What if AI is the Wild Card?

How technology is reshaping us, and how we choose to respond

Something is shifting. You can feel it, like the ground beneath us isn’t as solid as it once was. AI isn’t just another piece of technology, it’s a force with momentum. One that’s rewriting the rules faster than we can fully grasp. It’s moving in every direction at once - creating, disrupting, accelerating, dismantling. And no one really knows where it’s taking us.

Some say AI will revolutionize creativity and problem-solving. Others say it will create more disconnection, pulling the world even further apart. What if both are true? What if AI isn’t pulling us toward a singular future but amplifying everything at once: clarity and confusion, expansion and collapse, presence and dissociation? What if AI isn’t the thing to fear, but the thing forcing us to wake up?

AI as Disruption AND Invitation

AI is here, reshaping the world whether we’re ready or not. And here’s the truth: no one fully controls it. Not governments, not corporations, not even the engineers building it. It’s moving too fast, slipping past regulation, ownership, even human comprehension. That’s what makes it a wild card. The path is still unfolding, still shifting, still holding the potential to go in many directions.

That means we are not just passengers in this story. There’s an opening here, a chance to shape AI before it shapes us beyond recognition.

A Counterbalance to AI is Presence

If AI is designed to think for us, what happens when we return to the intelligence of the body, of direct experience, of intuition? AI can predict, but it cannot sense. It can process, but it cannot feel. It can generate, but it cannot embody. This is where we come in.

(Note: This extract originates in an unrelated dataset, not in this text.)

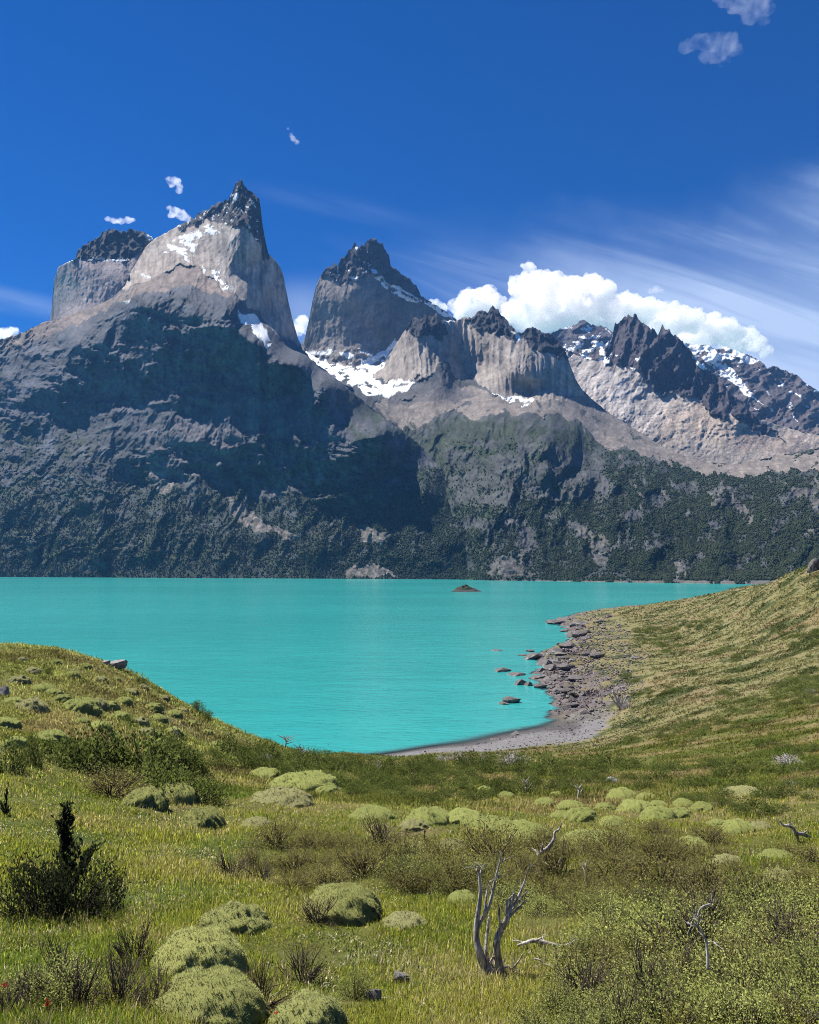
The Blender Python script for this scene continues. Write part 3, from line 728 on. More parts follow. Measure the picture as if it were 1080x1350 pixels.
def ground_z(x, y, detail=True):
    x = np.asarray(x, float); y = np.asarray(y, float)
    r = np.maximum(y, .6)
    u = np.clip(x/r, -.85, .85)
    z = EYE + r*rbf_eval(RG, u*2.2, np.log(np.clip(r, .8, 950)))
    if detail:
        am = np.clip(r/60, .12, 1)
        z = z + am*.3*fbm(x/22, y/22, 3, 901)*np.clip((z-1.0)/3, 0, 1)
        z = z + .10*fbm(x/2.1, y/2.1, 3, 903)*np.clip(r/8, .5, 1)*np.clip(1.4-r/60, 0, 1)*np.clip(z/2, .1, 1) + .14*np.clip(r/40, 0, 1)*np.clip(1.5-r/160, 0, 1)*fbm(x/6, y/6, 3, 905)*np.clip(z/2, .1, 1)
        # rocky shore
        rk = rocky(x, y)*np.clip(1-np.abs(z-1.2)/4, 0, 1)
        z = z + rk*(1.9*ridged((x+.5*y)/26, (y-.5*x)/11, 5, 907, .6)+.3)
    return z
def rocky(x, y):
    """how much bare shore rock there is: the east shore beyond the beach"""
    u = x/np.maximum(y, 1)
    return sstep(y, 182, 205)*sstep(-y, -800, -700)*sstep(u, .05, .12)*sstep(-u, -.34, -.25)

GX, GY = [], []
def place(px, py, dmin=4.0, dmax=900):
    """where the ray of a photo pixel meets the near land"""
    d = np.exp(np.linspace(math.log(dmin), math.log(dmax), 1600))
    x, y, z = unproj(px, py, d)
    h = z-ground_z(x, y)
    k = np.where(h <= 0)[0]
    if not len(k): return None
    i = max(k[0], 1)
    t = h[i-1]/(h[i-1]-h[i]+1e-9)
    dd = d[i-1]+(d[i]-d[i-1])*t
    x, y, z = unproj(px, py, dd)
    return np.array((float(x), float(y), float(ground_z(x, y))))

# albedo zones of the near land
def ground_cols(x, y, z):
    px, py = proj(x, y, z)
    n1 = fbm(x/9, y/9, 5, 921, .6); n2 = fbm(x/2.5, y/2.5, 4, 923, .6)*np.clip(1.6-y/90, .0, 1); n3 = fbm(x/30, y/30, 4, 925)
    grass = np.array((.095, .10, .024)); dry = np.array((.17, .135, .060)); lush = np.array((.055, .080, .015)); soil = np.array((.10, .075, .05))
    f = y
    col = grass+(dry-grass)*sstep(n1+.4*n2+.15*n3, -.15, .65)[..., None]
    col = col+(lush-col)*(sstep(-n1+.5*n2, .25, .8)*.8)[..., None]
    hill = sstep(f, 110, 170)*sstep(x/f, .14, .22)
    hc = np.array((.185, .170, .078))+(np.array((.20, .160, .085))-np.array((.185, .170, .078)))*sstep(fbm(x/17, y/17, 5, 927, .62), -.1, .5)[..., None]
    col = col+(hc-col)*hill[..., None]*.85
    dk = sstep(fbm(x/13, y/11, 5, 929, .64), .12, .32)*hill
    col = col+(np.array((.05, .062, .02))-col)*(dk*.92)[..., None]
    left = sstep(f, 26, 36)*sstep(-x/f, .12, .22)
    lc = np.array((.165, .17, .052))+(np.array((.125, .115, .042))-np.array((.165, .17, .052)))*sstep(n1, -.2, .4)[..., None]
    col = col+(lc-col)*left[..., None]*.75
    # bare rock and gravel along the shore
    rk = rocky(x, y)*sstep(-(z+2.6*fbm(x/12, y/12, 5, 931, .6)), -3.1, -1.5)
    rock = np.array((.135, .113, .108))*(1+.45*fbm(x/3, y/3, 4, 933, .65))[..., None]
    col = col+(rock-col)*rk[..., None]
    be = sstep(-(z+.5*n2+.35*n1), -1.5, -.9)*sstep(f, 120, 140)*(1-rk)
    beach = np.array((.172, .165, .165))*(1+.16*n2+.16*fbm(x*2, y*2, 2, 935))[..., None]
    wet = sstep(-z, -.30, -.08)
    beach = beach*(1-.5*wet)[..., None]
    col = col+(beach-col)*be[..., None]
    return np.clip(col, .008, .6), rk, be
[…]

The more we let AI fill in the gaps of our thinking, our creativity, even our emotions, the more we risk losing the very things that make us fully alive. And maybe that’s the real invitation here: not to resist AI, not to race to keep up with it, but to cultivate a kind of awareness that AI will never touch. To become more present, more attuned, more anchored in what is real. To stop looking outside of ourselves for intelligence and remember that our deepest knowing has always been within.

The Choice We Have

AI may not be the enemy. It’s a reflection. A mirror showing us the ways we’ve already disconnected from ourselves. The question isn’t just about what AI will do, it’s about who we will be in response to it. Will we let it pull us deeper into automation and disconnection, into a world where we no longer trust our own knowing? Or will we meet it with presence, with wisdom, with a kind of intelligence that can’t be manufactured?